Αναγνώριση ομιλητή και ομιλίας με χρήση κυματιδίων

Abstract

The main goal of the present thesis is the exploitation of wavelets for the optimization of speaker and speech recognition systems performance. In this context, four new speech parameterization methods are introduced: (1) The first method adapts the frequency resolution of wavelet packet transform to the critical bandwidth of auditory filters incorporating the recent advances for their estimation. (2) The second method introduces a generalization of wavelet packet transform, named overlapping wavelet packet transform, which emphasizes those frequency sub-bands that critical bandwidth changes from a finer to a coarser value. (3) The third method evaluates the contribution of each one of eight non-overlapping frequency sub-bands, that the Nyquist interval is divided, to the speaker recognition task and a wavelet packet transform is constructed which adapts its frequency resolution according to the performance of each sub-band. (4) The fourth method introduces a new technique for seeking and selecting the best basis among all wavelet packet transforms available in the speaker recognition task taking as criterion the EER. The aforementioned four speech signal parameterizations were evaluated on the speaker verification system WCL-1 of Wire Communications Laboratory, University of Patras, utilizing the speaker recognition corpora POLYCOST and NIST and their superiority was proven over previous wavelet-based parameterizations as well as the widely used Mel Frequency Cepstral Coefficients (MFCC). Among the four proposed methods, it was proven that the second parameterization technique exhibited the best performance.
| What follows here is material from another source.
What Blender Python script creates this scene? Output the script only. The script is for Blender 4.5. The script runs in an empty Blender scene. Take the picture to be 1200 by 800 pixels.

Furthermore, the most important wavelet properties are thoroughly analyzed, the optimal is selected for the representation of the speech signal and this choice is experimentally verified. Finally, the first two parameterization methods were further modified and extended appropriately for application on the speech recognition task where their superiority was proven over traditionally and widely used speech parameterization techniques based on Fourier transform. The main conclusion that resulted in the present doctoral thesis is that wavelets and specifically wavelet packet transforms can be used successfully for the tasks of speaker and speech recognition.